▶ [YOUR GOAL]: Pictures aside, quote the whole listing exactly.

** Begin **

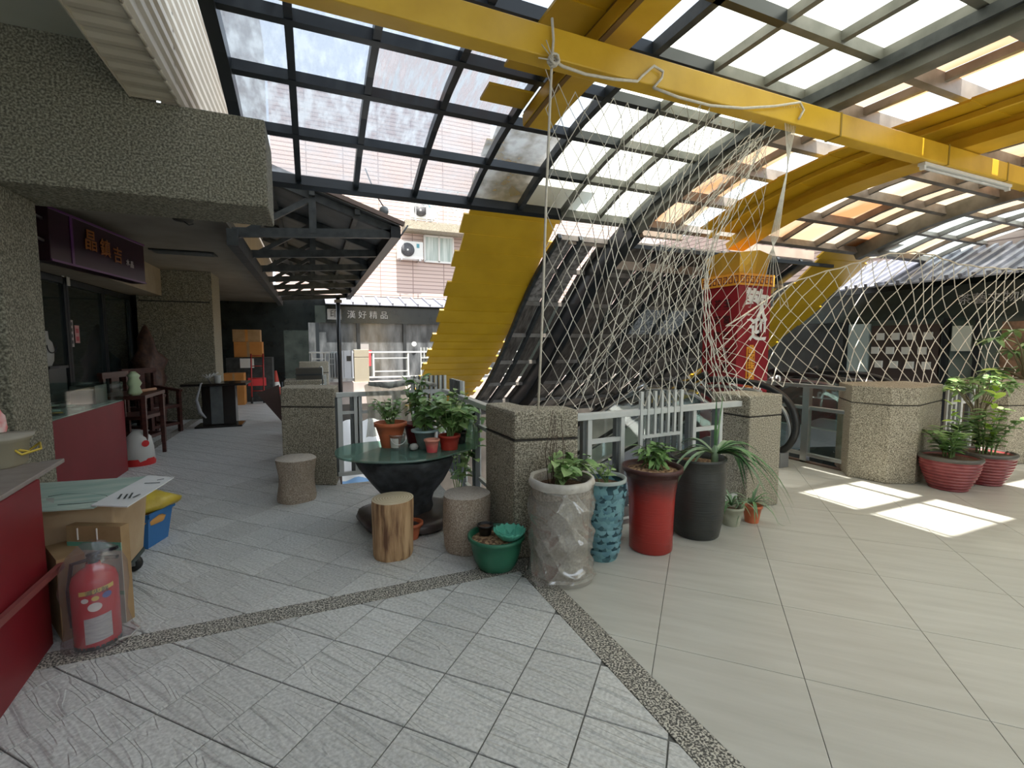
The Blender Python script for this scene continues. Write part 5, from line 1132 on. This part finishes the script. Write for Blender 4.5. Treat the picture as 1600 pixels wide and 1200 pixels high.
# blue crate with yellow bag
p = onZ(222, 838); t = thing('blue_crate', 'blue plastic crate half hidden behind the cardboard box', 'crate', (-1.22, 4.02, 0), R(-18))
blue = M('blue_plastic', (.03, .16, .42), rough=.45); fr_ = [(-.26, -.13), (.20, -.13), (.20, .13), (-.26, .13)]
cm_ = MB(); lo_ = [(x * .85, y * .8) for x, y in fr_]; cm_.add([(x, y, 0) for x, y in lo_] + [(x, y, .24) for x, y in fr_], [(3, 2, 1, 0)] + [(i, (i + 1) % 4, 4 + (i + 1) % 4, 4 + i) for i in range(4)]); cm_.build('crate_shell', blue, t, solid=.008)
MB().box(-.27, .21, -.14, -.125, .22, .245).box(-.27, .21, .125, .14, .22, .245).box(.195, .215, -.14, .14, .22, .245).build('crate_rim', blue, t)
o = MB().lathe([(.15, 0), (.19, .02), (.2, .05), (.14, .09), (.06, .12), (.0, .125)], 24, wob=lambda a, z, i: 1 + .1 * math.sin(3 * a + z * 30) + .05 * math.sin(7 * a)).build('yellow_bag', M('yellow_plastic_bag', (.60, .46, .05), (.5, .36, .04), rough=.4, scale=8, bump=.6, bscale=14)); o.location = (-1.15, 4.05, .235); tag(o, 'crumpled yellow bag lying on the blue crate', 'bag')
o = MB().lathe([(.08, 0), (.09, .03), (.05, .06), (0, .065)], 14, wob=lambda a, z, i: 1 + .15 * math.sin(3 * a)).build('orange_packet', M('orange_packet', (.6, .3, .08))); o.location = (-1.1, 3.94, .16); tag(o, 'orange packet inside the blue crate', 'packet')

# fire extinguisher in a bag + panel behind
t = thing('fire_extinguisher', 'red fire extinguisher with printed label inside a clear plastic bag', 'fire extinguisher', (-.98, 2.72, .0))
exr = M('extinguisher_red', (.50, .01, .025), rough=.25)
MB().lathe([(.083, .0), (.088, .012), (.088, .30), (.078, .335), (.05, .36), (.03, .372), (.026, .39)], 32).build('cylinder', exr, t)
MB().lathe([(.0885, .02), (.0885, .0)], 24, capb=False).build('foot_ring', black, t)
MB().tube([(0, 0, .385), (0, 0, .42)], .018, 10).build('valve', black, t); MB().bar((-.02, 0, .425), (.10, -.02, .45), .02, .012).build('lever', black, t); MB().bar((-.02, 0, .41), (.10, -.02, .405), .02, .012).build('carry_handle', black, t)
MB().tube([(0, .02, .40), (-.09, .03, .38), (-.11, .03, .25), (-.10, .02, .08)], .009, 6).build('hose', black, t)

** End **

▶ [CORRECT OUTPUT]:
The Blender Python script for this scene continues. Write part 5, from line 1132 on. This part finishes the script. Write for Blender 4.5. Treat the picture as 1600 pixels wide and 1200 pixels high.
# blue crate with yellow bag
p = onZ(222, 838); t = thing('blue_crate', 'blue plastic crate half hidden behind the cardboard box', 'crate', (-1.22, 4.02, 0), R(-18))
blue = M('blue_plastic', (.03, .16, .42), rough=.45); fr_ = [(-.26, -.13), (.20, -.13), (.20, .13), (-.26, .13)]
cm_ = MB(); lo_ = [(x * .85, y * .8) for x, y in fr_]; cm_.add([(x, y, 0) for x, y in lo_] + [(x, y, .24) for x, y in fr_], [(3, 2, 1, 0)] + [(i, (i + 1) % 4, 4 + (i + 1) % 4, 4 + i) for i in range(4)]); cm_.build('crate_shell', blue, t, solid=.008)
MB().box(-.27, .21, -.14, -.125, .22, .245).box(-.27, .21, .125, .14, .22, .245).box(.195, .215, -.14, .14, .22, .245).build('crate_rim', blue, t)
o = MB().lathe([(.15, 0), (.19, .02), (.2, .05), (.14, .09), (.06, .12), (.0, .125)], 24, wob=lambda a, z, i: 1 + .1 * math.sin(3 * a + z * 30) + .05 * math.sin(7 * a)).build('yellow_bag', M('yellow_plastic_bag', (.60, .46, .05), (.5, .36, .04), rough=.4, scale=8, bump=.6, bscale=14)); o.location = (-1.15, 4.05, .235); tag(o, 'crumpled yellow bag lying on the blue crate', 'bag')
o = MB().lathe([(.08, 0), (.09, .03), (.05, .06), (0, .065)], 14, wob=lambda a, z, i: 1 + .15 * math.sin(3 * a)).build('orange_packet', M('orange_packet', (.6, .3, .08))); o.location = (-1.1, 3.94, .16); tag(o, 'orange packet inside the blue crate', 'packet')

# fire extinguisher in a bag + panel behind
t = thing('fire_extinguisher', 'red fire extinguisher with printed label inside a clear plastic bag', 'fire extinguisher', (-.98, 2.72, .0))
exr = M('extinguisher_red', (.50, .01, .025), rough=.25)
MB().lathe([(.083, .0), (.088, .012), (.088, .30), (.078, .335), (.05, .36), (.03, .372), (.026, .39)], 32).build('cylinder', exr, t)
MB().lathe([(.0885, .02), (.0885, .0)], 24, capb=False).build('foot_ring', black, t)
MB().tube([(0, 0, .385), (0, 0, .42)], .018, 10).build('valve', black, t); MB().bar((-.02, 0, .425), (.10, -.02, .45), .02, .012).build('lever', black, t); MB().bar((-.02, 0, .41), (.10, -.02, .405), .02, .012).build('carry_handle', black, t)
MB().tube([(0, .02, .40), (-.09, .03, .38), (-.11, .03, .25), (-.10, .02, .08)], .009, 6).build('hose', black, t)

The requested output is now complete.